Chez Chomsky, le langage est un instrument cognitif et critique ; à travers cette oralité sénégalaise, il devient davantage : parole-rythme, voix-émotion, énergie vivante. La parole y pense par le corps, elle organise le collectif par la musicalité, par le souffle même du dire. Elle ne transmet pas seulement une idée : elle fait sentir, elle fait croire, elle fait agir.

Ainsi, les limites des concepts occidentaux ne marquent pas des échecs, mais des ouvertures. Elles nous invitent à déplacer nos cadres, à revisiter nos catégories, à écouter ce que les daaras, l’oralité critique et des figures populaires nous enseignent sur la relation entre le social, le symbolique et le spirituel. Cheikh Anta Diop l’avait déjà affirmé : penser depuis l’Afrique, c’est reconnaître que l’économie, le religieux et le politique sont indissociables — et que la révolution la plus féconde ne se joue pas seulement dans les structures matérielles, mais aussi dans la mémoire et le souffle du sacré.

Le discours de Sa Ndiogou en offre une illustration éloquente : l’oralité n’y est pas une survivance culturelle, mais une forme dynamique de raisonnement collectif et d’émancipation.
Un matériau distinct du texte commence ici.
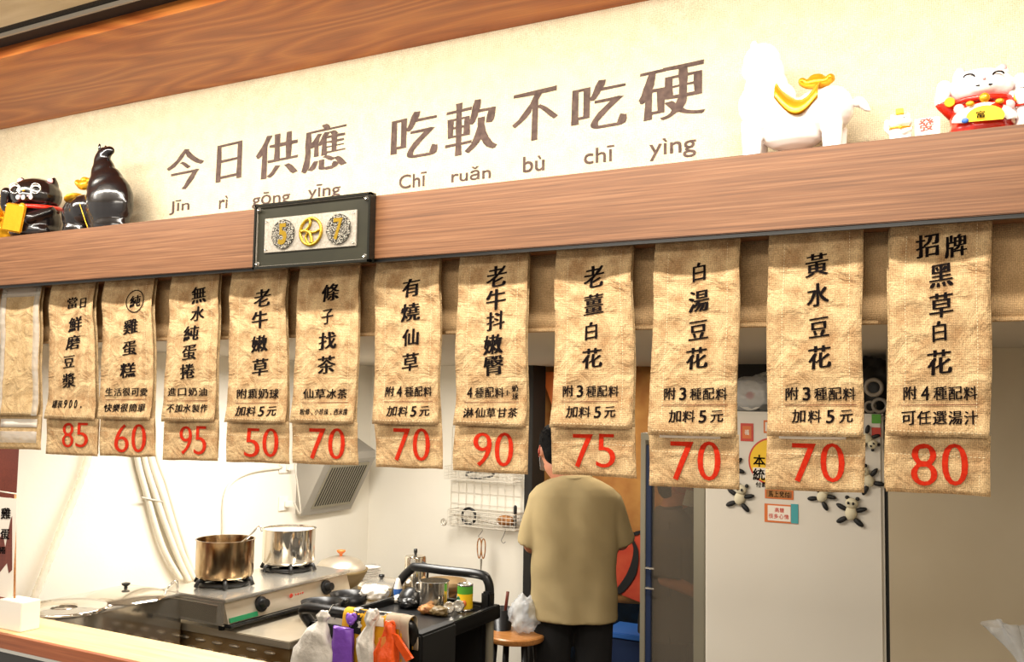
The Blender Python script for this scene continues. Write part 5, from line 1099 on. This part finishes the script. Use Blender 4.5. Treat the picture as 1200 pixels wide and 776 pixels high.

Penser à partir de ces voix africaines, c’est rouvrir les sciences sociales à un autre rythme — celui du vivant, du collectif et du transcendant. C’est apprendre à penser avec le monde, et non plus seulement sur lui.

La théorie, dès lors, ne naît pas uniquement dans les bibliothèques ou les institutions universitaires ; elle se façonne aussi dans les mosquées, les marchés, les places publiques, et jusque dans les espaces conversationnels des réseaux numériques.

Je me souviens d’un moment formateur de mon enseignement à l’Université de Princeton. Dans le cadre d’un cours sur les formes culturelles et les sphères politiques, j’avais conduit mes étudiants à Harlem pour rencontrer un griot mandingue venu de Gambie. Ensemble, ils ont échangé sur la question du leadership dans les sociétés africaines. Ce dialogue, d’une profondeur rare, leur révéla que la théorie peut surgir d’une voix vivante, du rythme de la mémoire et du récit. Leur demande d’organiser un séminaire avec ce griot ne fut jamais concrétisée, mais l’expérience demeura transformatrice : elle montra que la connaissance peut émerger autant du dialogue et de la performance que de l’analyse.

Cette expérience souligne la nécessité de mettre nos outils conceptuels à l’épreuve des contextes africains. Comme le rappelait Gaston Bachelard, un concept n’a de valeur que dans sa capacité à « fonctionner en extension et en profondeur ». Dans les proverbes, les métaphores et les rythmes incarnés de la vie quotidienne, se nichent des intuitions théoriques en attente de reconnaissance et d’élaboration.

J’invite ainsi les chercheurs, notamment au sein des universités africaines, à ouvrir leurs espaces d’enseignement aux sachants locaux — griots, artisans, maîtres soufis — dont les pratiques et les récits peuvent enrichir et bousculer la pensée académique. Penser depuis l’Afrique n’est pas un repli provincial, mais un geste d’ouverture épistémique. Cela revient à affirmer que l’oralité, la mémoire et le corps sont des lieux légitimes de théorisation, capables de contribuer aux débats mondiaux sur la connaissance et le sens.

La voix de Sa Ndiogou incarne pleinement ce potentiel : un discours populaire et spirituellement ancré, qui déstabilise les récits dominants et redéfinit la possibilité même d’une pensée critique venue du Sud. Écouter ces voix, c’est reconnaître que l’Afrique n’est pas une périphérie de la pensée, mais l’un des centres de gravité théoriques du monde à venir.